Directions for this task → Reproduce the material in full, exactly as written.

Data segment →
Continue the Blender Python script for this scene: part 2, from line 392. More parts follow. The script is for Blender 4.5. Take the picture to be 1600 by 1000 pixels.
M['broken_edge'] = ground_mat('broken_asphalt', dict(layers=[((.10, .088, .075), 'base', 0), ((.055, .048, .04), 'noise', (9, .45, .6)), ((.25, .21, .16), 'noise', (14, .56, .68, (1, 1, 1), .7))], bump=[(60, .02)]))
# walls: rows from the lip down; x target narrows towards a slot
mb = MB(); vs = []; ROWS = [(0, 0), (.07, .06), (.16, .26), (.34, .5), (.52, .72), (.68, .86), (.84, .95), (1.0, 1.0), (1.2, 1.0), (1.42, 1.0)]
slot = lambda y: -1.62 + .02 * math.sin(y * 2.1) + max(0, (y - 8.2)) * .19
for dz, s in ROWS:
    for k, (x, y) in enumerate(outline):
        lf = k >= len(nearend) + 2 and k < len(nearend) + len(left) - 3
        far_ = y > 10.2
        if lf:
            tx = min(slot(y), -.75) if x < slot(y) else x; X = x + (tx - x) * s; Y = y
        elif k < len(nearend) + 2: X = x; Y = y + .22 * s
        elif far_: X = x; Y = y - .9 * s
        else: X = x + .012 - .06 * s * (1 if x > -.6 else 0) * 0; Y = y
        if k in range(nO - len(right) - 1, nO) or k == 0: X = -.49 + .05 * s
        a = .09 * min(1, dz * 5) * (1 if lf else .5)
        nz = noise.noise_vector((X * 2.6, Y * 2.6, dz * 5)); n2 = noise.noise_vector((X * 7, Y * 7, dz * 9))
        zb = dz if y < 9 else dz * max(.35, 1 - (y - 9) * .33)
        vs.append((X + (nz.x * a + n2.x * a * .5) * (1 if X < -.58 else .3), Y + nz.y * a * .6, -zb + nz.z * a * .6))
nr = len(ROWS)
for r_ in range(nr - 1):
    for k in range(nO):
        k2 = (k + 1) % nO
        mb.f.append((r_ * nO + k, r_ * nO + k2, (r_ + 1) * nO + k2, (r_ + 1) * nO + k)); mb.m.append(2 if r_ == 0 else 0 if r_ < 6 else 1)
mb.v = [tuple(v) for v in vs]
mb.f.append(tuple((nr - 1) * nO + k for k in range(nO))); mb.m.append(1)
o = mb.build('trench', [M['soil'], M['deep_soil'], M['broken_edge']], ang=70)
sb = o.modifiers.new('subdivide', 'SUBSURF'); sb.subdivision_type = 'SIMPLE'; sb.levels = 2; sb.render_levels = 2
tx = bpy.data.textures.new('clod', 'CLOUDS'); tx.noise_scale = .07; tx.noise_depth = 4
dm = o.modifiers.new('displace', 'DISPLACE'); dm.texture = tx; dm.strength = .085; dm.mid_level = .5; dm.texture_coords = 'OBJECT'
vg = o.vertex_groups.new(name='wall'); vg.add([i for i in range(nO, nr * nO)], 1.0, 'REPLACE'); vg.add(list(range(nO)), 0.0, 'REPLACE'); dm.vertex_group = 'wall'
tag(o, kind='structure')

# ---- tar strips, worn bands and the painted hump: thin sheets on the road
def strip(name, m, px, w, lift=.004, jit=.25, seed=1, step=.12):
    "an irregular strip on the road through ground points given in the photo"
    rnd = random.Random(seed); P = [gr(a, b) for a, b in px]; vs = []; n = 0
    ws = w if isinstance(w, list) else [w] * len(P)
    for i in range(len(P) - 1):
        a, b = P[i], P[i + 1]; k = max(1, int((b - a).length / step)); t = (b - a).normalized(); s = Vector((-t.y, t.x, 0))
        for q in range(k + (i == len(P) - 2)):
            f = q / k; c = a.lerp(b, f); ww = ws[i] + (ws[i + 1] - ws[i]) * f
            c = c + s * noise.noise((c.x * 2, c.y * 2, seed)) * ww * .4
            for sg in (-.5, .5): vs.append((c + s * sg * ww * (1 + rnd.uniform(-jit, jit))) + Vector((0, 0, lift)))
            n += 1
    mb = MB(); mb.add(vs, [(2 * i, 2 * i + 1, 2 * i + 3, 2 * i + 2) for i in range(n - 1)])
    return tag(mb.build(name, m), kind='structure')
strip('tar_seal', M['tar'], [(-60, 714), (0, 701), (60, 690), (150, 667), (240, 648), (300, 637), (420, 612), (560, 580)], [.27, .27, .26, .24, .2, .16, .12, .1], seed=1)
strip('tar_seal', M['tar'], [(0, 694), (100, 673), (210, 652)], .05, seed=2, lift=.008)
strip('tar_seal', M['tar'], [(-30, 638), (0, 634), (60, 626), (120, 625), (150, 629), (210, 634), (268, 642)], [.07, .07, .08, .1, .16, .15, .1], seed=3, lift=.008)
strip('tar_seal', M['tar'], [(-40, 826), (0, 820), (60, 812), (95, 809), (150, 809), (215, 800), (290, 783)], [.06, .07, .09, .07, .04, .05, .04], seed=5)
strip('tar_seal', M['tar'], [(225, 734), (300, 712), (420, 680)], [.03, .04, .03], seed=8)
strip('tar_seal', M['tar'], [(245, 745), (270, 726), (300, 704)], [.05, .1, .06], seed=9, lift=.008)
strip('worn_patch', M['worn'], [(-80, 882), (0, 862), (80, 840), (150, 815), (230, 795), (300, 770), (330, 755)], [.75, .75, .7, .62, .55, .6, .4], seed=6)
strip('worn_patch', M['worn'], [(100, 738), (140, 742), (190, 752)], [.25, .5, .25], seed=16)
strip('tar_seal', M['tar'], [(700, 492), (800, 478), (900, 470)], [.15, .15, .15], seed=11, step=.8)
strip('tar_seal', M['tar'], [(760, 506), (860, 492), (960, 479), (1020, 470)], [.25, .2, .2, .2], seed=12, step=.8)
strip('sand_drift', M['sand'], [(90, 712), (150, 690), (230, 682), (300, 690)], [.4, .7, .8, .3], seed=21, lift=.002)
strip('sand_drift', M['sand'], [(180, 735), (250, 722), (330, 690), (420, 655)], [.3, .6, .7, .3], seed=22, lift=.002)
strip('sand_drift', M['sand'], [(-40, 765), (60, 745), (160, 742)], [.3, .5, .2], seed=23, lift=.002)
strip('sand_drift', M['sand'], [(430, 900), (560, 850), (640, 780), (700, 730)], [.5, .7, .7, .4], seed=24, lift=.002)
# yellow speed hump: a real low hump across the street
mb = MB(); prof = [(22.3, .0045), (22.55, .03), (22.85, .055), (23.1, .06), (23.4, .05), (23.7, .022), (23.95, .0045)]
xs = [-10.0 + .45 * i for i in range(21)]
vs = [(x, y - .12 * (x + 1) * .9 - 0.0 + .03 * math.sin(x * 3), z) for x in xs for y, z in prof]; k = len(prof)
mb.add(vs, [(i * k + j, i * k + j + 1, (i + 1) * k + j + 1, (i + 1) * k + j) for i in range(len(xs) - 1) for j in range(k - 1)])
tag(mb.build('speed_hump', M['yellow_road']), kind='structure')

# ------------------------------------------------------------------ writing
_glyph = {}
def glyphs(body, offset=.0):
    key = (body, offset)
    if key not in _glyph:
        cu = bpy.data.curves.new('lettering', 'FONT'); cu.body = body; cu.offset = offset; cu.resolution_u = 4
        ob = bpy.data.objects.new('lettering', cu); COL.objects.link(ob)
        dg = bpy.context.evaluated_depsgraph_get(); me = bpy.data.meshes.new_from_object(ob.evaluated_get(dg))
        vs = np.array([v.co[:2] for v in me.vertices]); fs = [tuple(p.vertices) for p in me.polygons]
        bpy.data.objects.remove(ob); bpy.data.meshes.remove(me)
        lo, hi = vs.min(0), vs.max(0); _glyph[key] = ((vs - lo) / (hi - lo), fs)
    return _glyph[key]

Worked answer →
Continue the Blender Python script for this scene: part 2, from line 392. More parts follow. The script is for Blender 4.5. Take the picture to be 1600 by 1000 pixels.
M['broken_edge'] = ground_mat('broken_asphalt', dict(layers=[((.10, .088, .075), 'base', 0), ((.055, .048, .04), 'noise', (9, .45, .6)), ((.25, .21, .16), 'noise', (14, .56, .68, (1, 1, 1), .7))], bump=[(60, .02)]))
# walls: rows from the lip down; x target narrows towards a slot
mb = MB(); vs = []; ROWS = [(0, 0), (.07, .06), (.16, .26), (.34, .5), (.52, .72), (.68, .86), (.84, .95), (1.0, 1.0), (1.2, 1.0), (1.42, 1.0)]
slot = lambda y: -1.62 + .02 * math.sin(y * 2.1) + max(0, (y - 8.2)) * .19
for dz, s in ROWS:
    for k, (x, y) in enumerate(outline):
        lf = k >= len(nearend) + 2 and k < len(nearend) + len(left) - 3
        far_ = y > 10.2
        if lf:
            tx = min(slot(y), -.75) if x < slot(y) else x; X = x + (tx - x) * s; Y = y
        elif k < len(nearend) + 2: X = x; Y = y + .22 * s
        elif far_: X = x; Y = y - .9 * s
        else: X = x + .012 - .06 * s * (1 if x > -.6 else 0) * 0; Y = y
        if k in range(nO - len(right) - 1, nO) or k == 0: X = -.49 + .05 * s
        a = .09 * min(1, dz * 5) * (1 if lf else .5)
        nz = noise.noise_vector((X * 2.6, Y * 2.6, dz * 5)); n2 = noise.noise_vector((X * 7, Y * 7, dz * 9))
        zb = dz if y < 9 else dz * max(.35, 1 - (y - 9) * .33)
        vs.append((X + (nz.x * a + n2.x * a * .5) * (1 if X < -.58 else .3), Y + nz.y * a * .6, -zb + nz.z * a * .6))
nr = len(ROWS)
for r_ in range(nr - 1):
    for k in range(nO):
        k2 = (k + 1) % nO
        mb.f.append((r_ * nO + k, r_ * nO + k2, (r_ + 1) * nO + k2, (r_ + 1) * nO + k)); mb.m.append(2 if r_ == 0 else 0 if r_ < 6 else 1)
mb.v = [tuple(v) for v in vs]
mb.f.append(tuple((nr - 1) * nO + k for k in range(nO))); mb.m.append(1)
o = mb.build('trench', [M['soil'], M['deep_soil'], M['broken_edge']], ang=70)
sb = o.modifiers.new('subdivide', 'SUBSURF'); sb.subdivision_type = 'SIMPLE'; sb.levels = 2; sb.render_levels = 2
tx = bpy.data.textures.new('clod', 'CLOUDS'); tx.noise_scale = .07; tx.noise_depth = 4
dm = o.modifiers.new('displace', 'DISPLACE'); dm.texture = tx; dm.strength = .085; dm.mid_level = .5; dm.texture_coords = 'OBJECT'
vg = o.vertex_groups.new(name='wall'); vg.add([i for i in range(nO, nr * nO)], 1.0, 'REPLACE'); vg.add(list(range(nO)), 0.0, 'REPLACE'); dm.vertex_group = 'wall'
tag(o, kind='structure')

# ---- tar strips, worn bands and the painted hump: thin sheets on the road
def strip(name, m, px, w, lift=.004, jit=.25, seed=1, step=.12):
    "an irregular strip on the road through ground points given in the photo"
    rnd = random.Random(seed); P = [gr(a, b) for a, b in px]; vs = []; n = 0
    ws = w if isinstance(w, list) else [w] * len(P)
    for i in range(len(P) - 1):
        a, b = P[i], P[i + 1]; k = max(1, int((b - a).length / step)); t = (b - a).normalized(); s = Vector((-t.y, t.x, 0))
        for q in range(k + (i == len(P) - 2)):
            f = q / k; c = a.lerp(b, f); ww = ws[i] + (ws[i + 1] - ws[i]) * f
            c = c + s * noise.noise((c.x * 2, c.y * 2, seed)) * ww * .4
            for sg in (-.5, .5): vs.append((c + s * sg * ww * (1 + rnd.uniform(-jit, jit))) + Vector((0, 0, lift)))
            n += 1
    mb = MB(); mb.add(vs, [(2 * i, 2 * i + 1, 2 * i + 3, 2 * i + 2) for i in range(n - 1)])
    return tag(mb.build(name, m), kind='structure')
strip('tar_seal', M['tar'], [(-60, 714), (0, 701), (60, 690), (150, 667), (240, 648), (300, 637), (420, 612), (560, 580)], [.27, .27, .26, .24, .2, .16, .12, .1], seed=1)
strip('tar_seal', M['tar'], [(0, 694), (100, 673), (210, 652)], .05, seed=2, lift=.008)
strip('tar_seal', M['tar'], [(-30, 638), (0, 634), (60, 626), (120, 625), (150, 629), (210, 634), (268, 642)], [.07, .07, .08, .1, .16, .15, .1], seed=3, lift=.008)
strip('tar_seal', M['tar'], [(-40, 826), (0, 820), (60, 812), (95, 809), (150, 809), (215, 800), (290, 783)], [.06, .07, .09, .07, .04, .05, .04], seed=5)
strip('tar_seal', M['tar'], [(225, 734), (300, 712), (420, 680)], [.03, .04, .03], seed=8)
strip('tar_seal', M['tar'], [(245, 745), (270, 726), (300, 704)], [.05, .1, .06], seed=9, lift=.008)
strip('worn_patch', M['worn'], [(-80, 882), (0, 862), (80, 840), (150, 815), (230, 795), (300, 770), (330, 755)], [.75, .75, .7, .62, .55, .6, .4], seed=6)
strip('worn_patch', M['worn'], [(100, 738), (140, 742), (190, 752)], [.25, .5, .25], seed=16)
strip('tar_seal', M['tar'], [(700, 492), (800, 478), (900, 470)], [.15, .15, .15], seed=11, step=.8)
strip('tar_seal', M['tar'], [(760, 506), (860, 492), (960, 479), (1020, 470)], [.25, .2, .2, .2], seed=12, step=.8)
strip('sand_drift', M['sand'], [(90, 712), (150, 690), (230, 682), (300, 690)], [.4, .7, .8, .3], seed=21, lift=.002)
strip('sand_drift', M['sand'], [(180, 735), (250, 722), (330, 690), (420, 655)], [.3, .6, .7, .3], seed=22, lift=.002)
strip('sand_drift', M['sand'], [(-40, 765), (60, 745), (160, 742)], [.3, .5, .2], seed=23, lift=.002)
strip('sand_drift', M['sand'], [(430, 900), (560, 850), (640, 780), (700, 730)], [.5, .7, .7, .4], seed=24, lift=.002)
# yellow speed hump: a real low hump across the street
mb = MB(); prof = [(22.3, .0045), (22.55, .03), (22.85, .055), (23.1, .06), (23.4, .05), (23.7, .022), (23.95, .0045)]
xs = [-10.0 + .45 * i for i in range(21)]
vs = [(x, y - .12 * (x + 1) * .9 - 0.0 + .03 * math.sin(x * 3), z) for x in xs for y, z in prof]; k = len(prof)
mb.add(vs, [(i * k + j, i * k + j + 1, (i + 1) * k + j + 1, (i + 1) * k + j) for i in range(len(xs) - 1) for j in range(k - 1)])
tag(mb.build('speed_hump', M['yellow_road']), kind='structure')

# ------------------------------------------------------------------ writing
_glyph = {}
def glyphs(body, offset=.0):
    key = (body, offset)
    if key not in _glyph:
        cu = bpy.data.curves.new('lettering', 'FONT'); cu.body = body; cu.offset = offset; cu.resolution_u = 4
        ob = bpy.data.objects.new('lettering', cu); COL.objects.link(ob)
        dg = bpy.context.evaluated_depsgraph_get(); me = bpy.data.meshes.new_from_object(ob.evaluated_get(dg))
        vs = np.array([v.co[:2] for v in me.vertices]); fs = [tuple(p.vertices) for p in me.polygons]
        bpy.data.objects.remove(ob); bpy.data.meshes.remove(me)
        lo, hi = vs.min(0), vs.max(0); _glyph[key] = ((vs - lo) / (hi - lo), fs)
    return _glyph[key]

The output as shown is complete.